New Delhi: Proving India’s oft repeated contention that Pakistan’s ISI was behind the Mumbai terror attacks, the US government, Monday, named five terrorists including one officer of the spy agency as being involved in the 26/11 attacks.
The agency’s involvement in terrorism was made public days before the start of the Mumbai attacks trial in a Chicago court for the murder of six Americans, who were amongst the 166 killed.
The second chargesheet filed in the court in the Tahawwur Rana case has named Said Mir, Abu Qhafa, Mazhar Iqbal, Lashkar member D and Major Iqbal.
All accused were charged with one count of conspiracy to murder and maim in India, while Abu Qahafa, Mir and Mazhar Iqbal have been additionally charged with conspiracy to bomb public places in India. None of them is in US custody.
India has consistently maintained that Major Iqbal worked on behalf of the ISI to plan and execute the 26/11 terror attacks. Major Iqbal is also said to be Headley’s handler and had allegedly introduced him to a Lt Col Shah, gave him months of training before sending him to India. Said Mir was thought to have manned the Lashkar control room during the 26/11 attacks, while Abu Qahfa was the one who imparted GPS-handling and map-reading techniques to the attackers.
Mir is also accused of working with Headley to plan a terrorist attack on a Danish newspaper, which in 2005 published cartoons on Prophet Mohammed.
The new indictment says that "during the course of attacks in Mumbai, the attackers were in telephonic contact with defendants Sajid Mir, Abu Qahafa and Mazhar Iqbal, all of whom were then located in Pakistan".
The indictment comes before the scheduled May 16 trial of Rana, a Canadian citizen who is accused of using his immigration services business to provide cover to Pakistani-American David Coleman Headley, to scout targets for the Mumbai attack.

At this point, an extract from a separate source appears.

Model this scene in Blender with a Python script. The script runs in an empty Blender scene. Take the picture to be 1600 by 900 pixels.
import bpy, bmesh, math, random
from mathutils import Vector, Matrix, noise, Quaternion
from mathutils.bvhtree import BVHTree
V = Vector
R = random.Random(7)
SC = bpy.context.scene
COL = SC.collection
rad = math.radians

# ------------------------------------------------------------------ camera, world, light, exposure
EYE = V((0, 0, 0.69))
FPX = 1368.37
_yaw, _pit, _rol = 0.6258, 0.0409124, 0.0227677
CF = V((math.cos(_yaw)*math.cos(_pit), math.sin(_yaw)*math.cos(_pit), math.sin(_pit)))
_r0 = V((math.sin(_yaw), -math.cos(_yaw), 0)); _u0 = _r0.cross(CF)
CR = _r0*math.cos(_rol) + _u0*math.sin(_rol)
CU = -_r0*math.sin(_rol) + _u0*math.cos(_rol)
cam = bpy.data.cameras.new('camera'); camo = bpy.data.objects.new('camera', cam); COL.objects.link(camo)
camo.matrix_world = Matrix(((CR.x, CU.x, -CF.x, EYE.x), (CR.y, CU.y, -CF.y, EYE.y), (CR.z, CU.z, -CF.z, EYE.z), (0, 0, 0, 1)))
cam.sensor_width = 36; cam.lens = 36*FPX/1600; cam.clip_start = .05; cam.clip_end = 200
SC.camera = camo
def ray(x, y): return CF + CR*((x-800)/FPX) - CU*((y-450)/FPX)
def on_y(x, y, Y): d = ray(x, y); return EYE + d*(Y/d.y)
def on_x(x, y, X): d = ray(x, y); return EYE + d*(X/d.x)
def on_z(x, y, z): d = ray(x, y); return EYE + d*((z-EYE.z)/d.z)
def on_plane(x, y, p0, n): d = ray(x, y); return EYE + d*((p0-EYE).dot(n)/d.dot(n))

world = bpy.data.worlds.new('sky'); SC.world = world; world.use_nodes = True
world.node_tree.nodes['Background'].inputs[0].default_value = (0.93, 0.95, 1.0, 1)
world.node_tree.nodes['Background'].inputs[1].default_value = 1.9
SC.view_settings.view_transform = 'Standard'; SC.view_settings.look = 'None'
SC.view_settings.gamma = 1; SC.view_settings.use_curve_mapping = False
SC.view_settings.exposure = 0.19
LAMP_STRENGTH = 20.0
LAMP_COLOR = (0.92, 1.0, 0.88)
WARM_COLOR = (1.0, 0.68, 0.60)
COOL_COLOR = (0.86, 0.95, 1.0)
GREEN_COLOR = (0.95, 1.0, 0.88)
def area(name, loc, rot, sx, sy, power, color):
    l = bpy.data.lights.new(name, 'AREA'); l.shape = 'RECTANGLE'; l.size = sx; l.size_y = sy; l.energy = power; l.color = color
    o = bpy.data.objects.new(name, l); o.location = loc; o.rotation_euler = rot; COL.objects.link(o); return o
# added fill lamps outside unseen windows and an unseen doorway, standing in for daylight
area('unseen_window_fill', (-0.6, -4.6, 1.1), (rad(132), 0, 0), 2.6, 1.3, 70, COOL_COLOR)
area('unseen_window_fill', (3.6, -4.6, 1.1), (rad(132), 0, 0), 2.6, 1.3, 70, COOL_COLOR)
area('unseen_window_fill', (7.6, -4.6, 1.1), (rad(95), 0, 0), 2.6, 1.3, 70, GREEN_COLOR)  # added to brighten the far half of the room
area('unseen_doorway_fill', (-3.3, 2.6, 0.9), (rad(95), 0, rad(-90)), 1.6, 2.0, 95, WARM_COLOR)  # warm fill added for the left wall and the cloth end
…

Headley, the son of an American mother and Pakistani father, pleaded guilty in March 2010 to 12 criminal counts, including aiding and abetting the murder of Americans in Mumbai, and agreed to cooperate with the prosecution in a plea deal to escape the death penalty. In the first chargesheet, Harkat ul Jihad al Islami leader Ilyas Kashmiri and retired Pakistani military man Abdur Rehman Hashim Syed were indicted but they remain untraceable.